Di “Le pere di Adamo” e “The Universe of Keith Haring”ne abbiamo già parlato (domenica 21) in occasione della loro presentazione, mentre “La position du lion couché” di Mary Jimenez (Belgio), narra di Anne, una donna che cerca di organizzare la propria morte in funzione dei suoi amici: sono loro, in fondo, che patiranno la sua assenza. Un storia, ovviamente, straziante ma da un punto di vista che raramente il cinema affronta, prodotto dalla Dérives dei fratelli Dardenne. Con “Sigur Ros – Heima” di Dean DeBlois (Islanda) seguiamo invece il tour dei Sigur Ros attraverso il loro paese, l’Islanda. Paesaggi spettacolari, anzi sublimi, contrapposti alle sonorità ieratiche e ancestrali della band. Un poetico mix di natura e musica.

“La sombra del iceberg” (L’ombra dell’iceberg) di Hugo Domenech e Raul Montesinos (Spagna), “indaga”, settant’anni dopo la celebre foto di Robert Capa che immortalò un soldato dell’esercito repubblicano colpito da un proiettile sparato dai franchisti, sulla veridicità dello scatto. Dal 1936, per tutti, è l’immagine che fissò per la prima volta l’istante preciso della morte in battaglia, i registi – intervistando esperti in ogni campo – cercano di scoprire se questa icona del secolo scorso sia autentica oppure il risultato di una geniale messa in scena.

“Taxi to the Dark Side” di Alex Gibney (Usa), premiato come miglior documentario al Tribeca Filmfest, racconta dell’omicidio di Dilawar, un tassista afgano, avvenuto nella base militare americana di Bagram.

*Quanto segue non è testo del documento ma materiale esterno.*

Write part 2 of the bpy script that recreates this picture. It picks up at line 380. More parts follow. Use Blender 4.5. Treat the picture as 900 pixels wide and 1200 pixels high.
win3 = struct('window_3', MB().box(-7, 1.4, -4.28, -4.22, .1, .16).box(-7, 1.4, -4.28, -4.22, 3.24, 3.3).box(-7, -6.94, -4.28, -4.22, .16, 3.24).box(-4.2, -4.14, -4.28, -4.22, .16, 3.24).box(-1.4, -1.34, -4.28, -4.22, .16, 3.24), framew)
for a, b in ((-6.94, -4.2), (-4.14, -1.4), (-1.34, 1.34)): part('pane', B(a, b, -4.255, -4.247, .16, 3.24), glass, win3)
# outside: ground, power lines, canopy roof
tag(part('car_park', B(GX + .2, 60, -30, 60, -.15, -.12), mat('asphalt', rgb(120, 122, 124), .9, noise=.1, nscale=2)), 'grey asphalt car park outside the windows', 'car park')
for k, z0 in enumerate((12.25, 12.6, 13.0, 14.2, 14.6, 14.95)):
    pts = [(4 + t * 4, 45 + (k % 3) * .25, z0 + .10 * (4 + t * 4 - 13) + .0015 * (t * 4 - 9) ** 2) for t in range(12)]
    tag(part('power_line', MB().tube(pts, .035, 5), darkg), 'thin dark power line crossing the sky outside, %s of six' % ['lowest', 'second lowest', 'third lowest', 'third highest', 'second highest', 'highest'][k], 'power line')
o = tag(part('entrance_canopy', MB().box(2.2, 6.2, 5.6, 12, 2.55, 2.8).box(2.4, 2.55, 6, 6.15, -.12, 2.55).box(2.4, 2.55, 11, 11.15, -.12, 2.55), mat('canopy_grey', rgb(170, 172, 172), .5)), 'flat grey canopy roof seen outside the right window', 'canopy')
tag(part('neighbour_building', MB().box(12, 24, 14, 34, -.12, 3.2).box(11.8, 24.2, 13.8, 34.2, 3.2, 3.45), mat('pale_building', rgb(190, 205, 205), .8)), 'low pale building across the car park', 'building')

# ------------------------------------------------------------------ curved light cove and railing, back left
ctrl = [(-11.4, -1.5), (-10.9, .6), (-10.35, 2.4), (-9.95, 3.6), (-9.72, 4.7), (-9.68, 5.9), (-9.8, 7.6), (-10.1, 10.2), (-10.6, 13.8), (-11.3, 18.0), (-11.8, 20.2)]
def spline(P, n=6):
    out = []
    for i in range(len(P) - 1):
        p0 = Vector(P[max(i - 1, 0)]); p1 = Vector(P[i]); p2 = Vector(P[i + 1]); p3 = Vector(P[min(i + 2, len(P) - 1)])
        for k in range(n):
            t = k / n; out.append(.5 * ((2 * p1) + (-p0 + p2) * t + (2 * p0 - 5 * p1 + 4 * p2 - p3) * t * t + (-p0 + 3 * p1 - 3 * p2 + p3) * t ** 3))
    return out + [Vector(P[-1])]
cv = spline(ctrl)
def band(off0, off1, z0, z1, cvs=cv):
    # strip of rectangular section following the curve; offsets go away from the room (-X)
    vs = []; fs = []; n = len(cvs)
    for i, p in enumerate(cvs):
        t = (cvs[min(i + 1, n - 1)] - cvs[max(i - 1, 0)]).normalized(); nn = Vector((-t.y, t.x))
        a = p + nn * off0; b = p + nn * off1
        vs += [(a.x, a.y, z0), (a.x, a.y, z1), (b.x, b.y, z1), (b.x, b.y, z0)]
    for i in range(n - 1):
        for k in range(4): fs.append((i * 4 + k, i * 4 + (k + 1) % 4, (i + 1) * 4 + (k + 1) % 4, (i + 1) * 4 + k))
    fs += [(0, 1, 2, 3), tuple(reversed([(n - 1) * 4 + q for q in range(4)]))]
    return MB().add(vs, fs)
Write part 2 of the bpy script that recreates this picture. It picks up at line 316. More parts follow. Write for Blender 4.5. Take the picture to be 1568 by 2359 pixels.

Da questo episodio scatta una sorta di indagine, con sorprendenti scoperte ed una tensione da thriller, sulle tecniche di repressione e tortura messe in atto dall’amministrazione Bush dopo l’11/9. “The Unforeseen” di Laura Dunn (Usa) è, invece, la storia di un ambizioso fattore texano che diventa facoltoso imprenditore con il boom edilizio degli anni Settanta. “War Dance” di Sean Fine e Andrea Nix (Usa) ci riporta invece tra i bambini dell’Uganda, dove vent’anni di guerra hanno provocato a 30mila bambini, non solo la perdita di casa, famiglia e infanzia, ma anche l’arruolamento nell’esercito ribelle. In un campo profughi, i piccoli sopravvissuti Dominic, Rose e Nancy cantano e danzano seguendo il ritmo dei loro avi. E si preparano ad un viaggio per dimenticare la tragedia e raggiungere la capitale dove partecipare all’evento dell’anno: il Kampala Music Festival.

“Zero – Inchiesta sull’11 settembre” di Franco Fracassi e Francesco Trento (Italia), da un’inchiesta di Giulietto Chiesa, che – attraverso le testimonianze di scienziati, militari e testimoni oculari – fanno luce sulle contraddizioni (e menzogne?) della versione ufficiale. Come e perché sono crollate le torri gemelle e l’edificio 7 del World Trade Center? Com’è possibile che la difesa aerea più potente del mondo abbia reagito senza la minima capacità di efficacia e contrasto? Perché sono state trascurate alcune informazioni? Narratori di eccezioni di questo illuminante e provocatorio documentario, su un tragico evento che ha cambiato non solo il mondo ma anche il nostro modo di rappresentarlo, sono Dario Fo, Lella Costa e Moni Ovadia.

Extra ha ospitato il pilot di un serial Fox Channels Italy, ispirato all’omonima miniserie argentina “Mujeres asesinas”, a sua volta liberamente tratta dal libro omonimo di Marisa Grinstein. L’episodio pilota di “Donne assassine” di Herbert Simone Paragnani è stato girato tra Buenos Aires e Torino, e ha come protagoniste Donatella Finocchiaro e Sabrina Impacciatore. Più melodrammatico, meno duro e crudo dei tv-movie argentini, il pilot però si presenta comunque un gradino più su della media televisiva italiana.

“Nel film si parla di un amore lesbico – dichiara il regista ‑, e di un delitto efferato che coinvolge una ‘donna di Chiesa’. Tutti tabù che nessuna rete ‘in chiaro’ sarebbe disposta a infrangere. E’ molto tempo che lavoro per il piccolo schermo, e l’esperienza mi ha insegnato che la tv generalista rifiuta il concetto di autorialità. Più che una critica, è una constatazione: i prodotti televisivi italiani si somigliano tutti, sempre alla ricerva d’un tocco di mélo, persino nelle sit-com”.

Domani ci attende il penultimo giorno di questa Festa, un po’ sfortunata riguardo al tempo. Dopo il weekend di freddo polare, ha dovuto affrontare anche la pioggia.